Por decoro con la separación de poderes, los políticos no deben cargar contra jueces e instrucciones judiciales. No porque sea recurrente es menos criticable. Y como en tantos temas, el PP tiene poco que reprochar a la vicepresidenta Teresa Ribera. Dijeron y dicen cosas peores estando en el Gobierno y la oposición. En esta ocasión, el Consejo se reunió de urgencia vía telemática para reprobar por mayoría las palabras de Teresa Ribera. Hace un mes, el popular José Antonio Monago cargó contra el juez José Ricardo de Prada en el Senado por lawfare contra el PP en la sentencia de la Gürtel. La acusación fue directa contra él. Pero llegaron antes las disculpas del senador que el amparo del CGPJ. Ricardo de Prada reclamó al órgano de los jueces la protección que sí ha recibido Manuel García Castellón. El Consejo tampoco ha explicado por qué una llegó y otra no.

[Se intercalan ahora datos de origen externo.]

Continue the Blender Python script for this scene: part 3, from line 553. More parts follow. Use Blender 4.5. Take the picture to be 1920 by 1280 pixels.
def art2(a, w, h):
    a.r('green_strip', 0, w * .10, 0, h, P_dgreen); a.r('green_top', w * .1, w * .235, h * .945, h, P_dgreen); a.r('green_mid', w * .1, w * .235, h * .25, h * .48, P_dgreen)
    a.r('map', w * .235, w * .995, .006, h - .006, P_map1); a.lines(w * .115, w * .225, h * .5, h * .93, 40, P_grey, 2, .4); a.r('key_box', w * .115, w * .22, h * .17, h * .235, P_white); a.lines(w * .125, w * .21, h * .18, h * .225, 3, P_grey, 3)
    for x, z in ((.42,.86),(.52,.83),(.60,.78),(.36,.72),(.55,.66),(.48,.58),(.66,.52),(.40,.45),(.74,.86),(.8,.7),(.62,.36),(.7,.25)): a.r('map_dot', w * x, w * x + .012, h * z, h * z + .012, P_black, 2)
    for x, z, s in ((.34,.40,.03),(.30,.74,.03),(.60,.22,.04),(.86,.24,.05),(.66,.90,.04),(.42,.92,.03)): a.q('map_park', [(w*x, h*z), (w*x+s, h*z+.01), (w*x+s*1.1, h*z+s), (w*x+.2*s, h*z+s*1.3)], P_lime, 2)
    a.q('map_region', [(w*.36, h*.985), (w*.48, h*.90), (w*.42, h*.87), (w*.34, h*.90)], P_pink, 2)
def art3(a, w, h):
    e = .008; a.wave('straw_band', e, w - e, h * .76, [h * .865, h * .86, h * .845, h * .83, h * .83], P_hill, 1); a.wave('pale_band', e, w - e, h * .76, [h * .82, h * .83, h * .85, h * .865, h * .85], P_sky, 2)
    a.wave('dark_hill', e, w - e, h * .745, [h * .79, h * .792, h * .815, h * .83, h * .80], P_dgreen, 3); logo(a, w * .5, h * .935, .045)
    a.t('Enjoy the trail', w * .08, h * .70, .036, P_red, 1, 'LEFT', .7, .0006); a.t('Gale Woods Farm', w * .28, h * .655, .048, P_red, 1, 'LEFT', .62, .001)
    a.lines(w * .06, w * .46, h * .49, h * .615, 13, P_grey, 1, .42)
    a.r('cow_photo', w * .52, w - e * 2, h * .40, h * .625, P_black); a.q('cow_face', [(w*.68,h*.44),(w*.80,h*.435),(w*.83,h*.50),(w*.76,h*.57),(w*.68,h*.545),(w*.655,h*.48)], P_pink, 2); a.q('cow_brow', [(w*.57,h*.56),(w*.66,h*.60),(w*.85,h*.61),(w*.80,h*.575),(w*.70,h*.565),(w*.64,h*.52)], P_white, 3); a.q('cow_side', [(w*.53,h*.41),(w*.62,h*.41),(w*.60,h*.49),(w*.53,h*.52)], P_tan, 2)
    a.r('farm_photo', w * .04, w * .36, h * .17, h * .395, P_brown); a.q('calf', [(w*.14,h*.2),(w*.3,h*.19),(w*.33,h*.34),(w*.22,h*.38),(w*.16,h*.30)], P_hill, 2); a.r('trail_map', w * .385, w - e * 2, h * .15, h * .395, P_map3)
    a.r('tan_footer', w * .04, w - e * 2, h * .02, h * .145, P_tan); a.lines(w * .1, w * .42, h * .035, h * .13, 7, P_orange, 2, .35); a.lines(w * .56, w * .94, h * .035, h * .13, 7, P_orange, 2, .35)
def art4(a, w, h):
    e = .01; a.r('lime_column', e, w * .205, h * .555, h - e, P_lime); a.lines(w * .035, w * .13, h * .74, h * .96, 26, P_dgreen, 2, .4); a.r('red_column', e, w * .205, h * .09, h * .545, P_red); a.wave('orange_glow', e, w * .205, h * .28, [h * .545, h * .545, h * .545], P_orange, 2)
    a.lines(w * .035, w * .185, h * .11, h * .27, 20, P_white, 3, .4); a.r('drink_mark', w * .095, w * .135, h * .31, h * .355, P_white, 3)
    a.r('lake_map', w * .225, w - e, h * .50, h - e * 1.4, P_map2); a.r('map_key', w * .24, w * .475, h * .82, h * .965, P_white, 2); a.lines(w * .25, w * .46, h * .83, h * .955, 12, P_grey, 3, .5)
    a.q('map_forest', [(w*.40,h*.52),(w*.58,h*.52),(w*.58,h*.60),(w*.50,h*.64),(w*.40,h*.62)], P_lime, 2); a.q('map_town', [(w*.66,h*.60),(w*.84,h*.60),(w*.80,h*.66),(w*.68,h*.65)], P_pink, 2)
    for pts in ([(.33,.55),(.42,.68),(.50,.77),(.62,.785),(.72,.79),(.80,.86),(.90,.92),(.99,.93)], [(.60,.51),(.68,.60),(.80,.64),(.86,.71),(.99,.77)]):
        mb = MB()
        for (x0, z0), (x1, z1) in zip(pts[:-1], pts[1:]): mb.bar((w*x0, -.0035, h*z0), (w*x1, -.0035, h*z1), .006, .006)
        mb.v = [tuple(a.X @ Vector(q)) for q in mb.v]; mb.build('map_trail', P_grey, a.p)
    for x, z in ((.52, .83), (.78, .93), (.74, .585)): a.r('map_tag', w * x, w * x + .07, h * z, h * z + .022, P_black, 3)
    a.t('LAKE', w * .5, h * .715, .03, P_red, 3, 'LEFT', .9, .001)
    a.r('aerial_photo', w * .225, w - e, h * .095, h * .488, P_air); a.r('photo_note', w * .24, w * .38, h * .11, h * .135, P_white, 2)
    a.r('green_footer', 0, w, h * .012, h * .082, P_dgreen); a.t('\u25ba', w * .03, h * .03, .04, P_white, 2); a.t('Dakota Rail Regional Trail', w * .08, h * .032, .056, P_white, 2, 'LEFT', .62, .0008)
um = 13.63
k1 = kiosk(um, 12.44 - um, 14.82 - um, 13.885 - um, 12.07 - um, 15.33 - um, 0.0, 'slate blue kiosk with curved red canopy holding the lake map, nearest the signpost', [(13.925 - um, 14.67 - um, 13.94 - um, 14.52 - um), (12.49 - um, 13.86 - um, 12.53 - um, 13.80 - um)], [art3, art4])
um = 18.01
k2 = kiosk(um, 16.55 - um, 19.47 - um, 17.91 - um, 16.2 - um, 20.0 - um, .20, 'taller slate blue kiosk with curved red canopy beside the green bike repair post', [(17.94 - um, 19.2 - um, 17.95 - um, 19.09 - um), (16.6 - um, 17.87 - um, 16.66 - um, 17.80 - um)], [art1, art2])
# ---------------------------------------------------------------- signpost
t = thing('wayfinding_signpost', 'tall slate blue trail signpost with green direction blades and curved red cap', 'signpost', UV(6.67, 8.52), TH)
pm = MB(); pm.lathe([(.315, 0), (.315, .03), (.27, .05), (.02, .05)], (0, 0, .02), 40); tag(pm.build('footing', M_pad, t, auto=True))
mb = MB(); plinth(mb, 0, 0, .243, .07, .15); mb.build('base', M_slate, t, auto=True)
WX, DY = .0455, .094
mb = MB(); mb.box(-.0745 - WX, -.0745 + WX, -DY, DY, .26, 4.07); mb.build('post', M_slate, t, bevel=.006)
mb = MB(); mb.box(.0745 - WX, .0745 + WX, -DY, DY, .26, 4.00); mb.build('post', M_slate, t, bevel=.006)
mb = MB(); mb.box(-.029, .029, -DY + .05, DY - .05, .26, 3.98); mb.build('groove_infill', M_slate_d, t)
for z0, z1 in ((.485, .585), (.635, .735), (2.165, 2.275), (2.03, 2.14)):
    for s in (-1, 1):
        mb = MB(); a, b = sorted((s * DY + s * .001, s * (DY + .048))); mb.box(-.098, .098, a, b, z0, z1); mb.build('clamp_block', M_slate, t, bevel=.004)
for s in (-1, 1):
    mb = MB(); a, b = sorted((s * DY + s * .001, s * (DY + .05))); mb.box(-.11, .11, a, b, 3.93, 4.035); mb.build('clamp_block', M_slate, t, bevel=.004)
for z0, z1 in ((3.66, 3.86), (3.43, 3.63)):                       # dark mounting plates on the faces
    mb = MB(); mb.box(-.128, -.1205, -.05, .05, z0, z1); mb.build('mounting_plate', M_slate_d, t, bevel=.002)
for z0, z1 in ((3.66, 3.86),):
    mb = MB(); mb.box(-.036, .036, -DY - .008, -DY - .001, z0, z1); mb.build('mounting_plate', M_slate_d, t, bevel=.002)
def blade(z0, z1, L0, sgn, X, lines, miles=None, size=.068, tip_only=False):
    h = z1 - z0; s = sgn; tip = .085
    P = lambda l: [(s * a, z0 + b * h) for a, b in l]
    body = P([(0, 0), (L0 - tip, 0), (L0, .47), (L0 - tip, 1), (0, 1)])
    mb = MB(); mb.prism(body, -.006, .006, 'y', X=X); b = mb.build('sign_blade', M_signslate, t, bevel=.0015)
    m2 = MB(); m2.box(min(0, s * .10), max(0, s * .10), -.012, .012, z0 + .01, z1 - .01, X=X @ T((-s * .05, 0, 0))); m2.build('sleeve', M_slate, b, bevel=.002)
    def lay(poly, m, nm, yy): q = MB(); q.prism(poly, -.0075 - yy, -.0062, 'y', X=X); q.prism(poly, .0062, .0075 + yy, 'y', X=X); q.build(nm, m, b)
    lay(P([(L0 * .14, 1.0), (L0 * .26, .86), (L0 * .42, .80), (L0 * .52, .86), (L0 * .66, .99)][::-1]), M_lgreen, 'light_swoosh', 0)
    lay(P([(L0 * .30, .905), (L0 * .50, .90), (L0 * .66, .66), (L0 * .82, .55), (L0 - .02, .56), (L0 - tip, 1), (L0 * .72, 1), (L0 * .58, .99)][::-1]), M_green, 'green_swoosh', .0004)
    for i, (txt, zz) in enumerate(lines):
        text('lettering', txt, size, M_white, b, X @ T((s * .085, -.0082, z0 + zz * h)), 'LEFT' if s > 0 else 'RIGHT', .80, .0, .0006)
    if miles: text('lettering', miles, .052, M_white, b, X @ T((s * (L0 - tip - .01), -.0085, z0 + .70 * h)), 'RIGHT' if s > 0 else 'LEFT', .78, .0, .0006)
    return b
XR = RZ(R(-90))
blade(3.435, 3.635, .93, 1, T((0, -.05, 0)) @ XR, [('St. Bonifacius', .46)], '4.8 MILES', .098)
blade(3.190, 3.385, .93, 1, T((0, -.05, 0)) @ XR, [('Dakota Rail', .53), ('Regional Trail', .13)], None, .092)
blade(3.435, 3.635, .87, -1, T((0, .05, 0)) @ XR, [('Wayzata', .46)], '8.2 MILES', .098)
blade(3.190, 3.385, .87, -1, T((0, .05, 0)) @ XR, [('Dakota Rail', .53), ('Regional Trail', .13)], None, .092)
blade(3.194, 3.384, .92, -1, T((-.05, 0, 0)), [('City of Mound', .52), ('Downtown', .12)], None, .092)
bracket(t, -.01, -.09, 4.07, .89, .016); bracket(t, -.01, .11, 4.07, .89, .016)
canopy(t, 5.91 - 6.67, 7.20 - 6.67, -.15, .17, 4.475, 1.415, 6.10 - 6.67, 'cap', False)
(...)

Cuando condenaron al PP por título lucrativo, las palabras fueron mayores bajo el reiterado mutismo del CGPJ. Ocurrió en 2018, cuando fueron a la caza del juez De Prada y el CGPJ fue incapaz de arroparlo. Salió todo el partido, el diputado Carlos Rojas utilizó el altavoz de su escaño, le llamaron “mamporrero del PSOE”, “el juez que meció la cuna del cambio de Gobierno”, hablaron de maniobra “político-judicial” ante el silencio cómplice o negligente del Consejo. La pregunta es pertinente: ¿quién controla al órgano de los jueces? ¿Ante quién responden de su posible sesgo? ¿La mayoría conservadora puede permitirse proteger únicamente a los jueces del mismo espectro?
La justicia se representa ciega porque debe serlo y aparentarlo. Ribera habló de “inclinar” decisiones “siempre en la misma dirección”. La vicepresidenta no es quién para señalar al juez, pero no le llamó “machaca” como hizo el PP. La cuestión es si fue una descripción o una valoración. Describamos la realidad sin valoraciones. García Castellón ha sido reprendido por la Audiencia y el Supremo en distintas causas.
Es grave lo que está ocurriendo en el Poder Judicial en la guerra abierta de un sector contra las decisiones del Gobierno
En la operación Kitchen por no llamar a declarar a Rajoy, como pidió el ministro del Interior, Jorge Fernández Díaz. En la caja B de la Púnica, cuando acabó procesada la jefa de prensa de Esperanza Aguirre y se libró la presidenta de Madrid. También en Púnica, al archivar la causa contra el expresidente del PP murciano Pedro Antonio Martín y le ordenaron reabrirla. Por el contrario, la sala de lo penal le reprendió ante el enésimo intento de abrir la financiación ilegal de Podemos por ampliar "artificiosamente" la causa. E intentó desbancar al entonces vicepresidente Pablo Iglesias saltándose a la Fiscalía de la Audiencia —como ha hecho en Tsunami Democràtic— hasta ser corregido por todas las instancias donde mandó la causa.
Es grave lo que está ocurriendo en el Poder Judicial en la guerra abierta de un sector contra las decisiones del Gobierno. Lo dicen magistrados progresistas con el mismo derecho a tener criterio que los conservadores —por aquellos que solo les parece digno un sesgo—. Y con todo, hay un desgaste evidente en la credibilidad de la judicatura cuando se van instalando las sospechas; cuando faltan explicaciones sobre por qué unas causas están blindadas mientras la Operación Catalunya no tiene entrada.
A los jueces y fiscales del procés —en todo su derecho— les parece una intromisión en su trabajo la ley de amnistía. Y pueden ver con buenos ojos que García Castellón utilice la causa dormida hasta el pasado noviembre para buscar un agujero a la ley, a través de una acusación por terrorismo que ni existió hace cuatro años ni se sostiene ahora. Si fuera así, ¿cómo llamaríamos a esto?
En función de los hechos, es lícito vigilar si García-Castellón utiliza la instrucción de Tsunami Democràtic para boicotear una ley tramitada en las Cortes. Quien se oponga a la amnistía tendrá la tentación del todo vale. Y la decisión de escoger entre el juez y Puigdemont es espuria. En una causa judicial, entre uno y otro, siempre la neutralidad y la garantía procesal. No es una cuestión de bando político. Es el manido estado de derecho garantista que algunos deslizan en una sola dirección.